Luckily, my husband is also a foodie—maybe even more so than me! He definitely is a better cook. When we travel, dining is a large part of our entertainment. So, in conjunction with this issue’s Food Lover’s Guide, here’s a quick description of some of our favorite restaurants in the vicinity.

• Felicia Suzanne’s, corner of Main and Monroe, downtown Memphis. For both atmosphere and food, we love Jonesboro native Felicia Willett’s restaurant. The dishes are distinctly southern and as good as any fine dining in New Orleans. I can’t visit without having either the crispy oysters in New Orleans barbecue sauce, or the shrimp and andouille sausage sautéed in Creole sauce served over a pretty little cake of grits. Also, Felicia has a great New Year’s Eve party. A former protégé of Emeril Lagasse, check out Felicia Suzanne’s website to learn more about her interesting career.
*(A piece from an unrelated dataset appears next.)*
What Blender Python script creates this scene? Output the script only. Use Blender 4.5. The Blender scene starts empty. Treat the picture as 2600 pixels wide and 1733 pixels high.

• Tsunami, 928 South Cooper, Memphis. This little jewel in the Cooper-Young neighborhood in Mid-town is an intimate purveyor of very good Pacific-Rim cuisine. The dinner menu offers selections such as: roasted sea bass on black Thai rice with soy beurre blanc; and sea scallops with spinach-goat cheese wontons in a tomato curry sauce. There are also nightly small plates that range in price from $14 to $18. Dining al fresco is available, and Tsunami’s is also open for lunch. Get a table near the fireplace for a romantic date.

• Belmont Grill, Poplar at Mendenhall, Memphis. Just like Cheers, Belmont Grill is an old-fashioned bar and grill where everyone is treated like a regular. It is truly a haunt for East Memphians. This place has been around since the Great Depression and has the best fried shrimp and fries in Memphis. The steaks are pretty hard to beat, too. For late night dining after a concert or play, this is a great spot.

• Spindini, 383 S. Main, Memphis. For cool elegance and great people watching, Judd Grisanti’s new restaurant is a favorite. The bar is a happening meeting place and reservations are necessary. Try pollo parmigiana, a pan seared chicken dish with fresh buffalo mozzarella and a sweet pomodoro sauce over angel hair pasta.

• Meachams Restaurant, 191 Highway 62 West, Ash Flat. On the way to Lake Norfork, schedule time for a meal at this consistently good American restaurant. For breakfast, the pancakes laced with citrus zest, real butter and hot maple syrup are perfect, and one biscuit with homemade sausage gravy is a full meal. The lunch and dinner menu are identical and consistently delicious. The whole catfish is enough for two, and one order of homemade onion rings will feed four. Meachams is so good that people regularly have to wait 15 or 20 minutes for a table.

• The Green Tomato, on the square in Pocahontas. Another really good stop for Americana is this quaint, new restaurant adjacent to the historic courthouse in Pocahontas. You can’t beat the breakfast here, especially the homemade biscuits and Black River coffee cake served warm, and the lunch and dinner menus are pretty ambitious. The Green Tomato is open for dinner on Friday and Saturday evenings.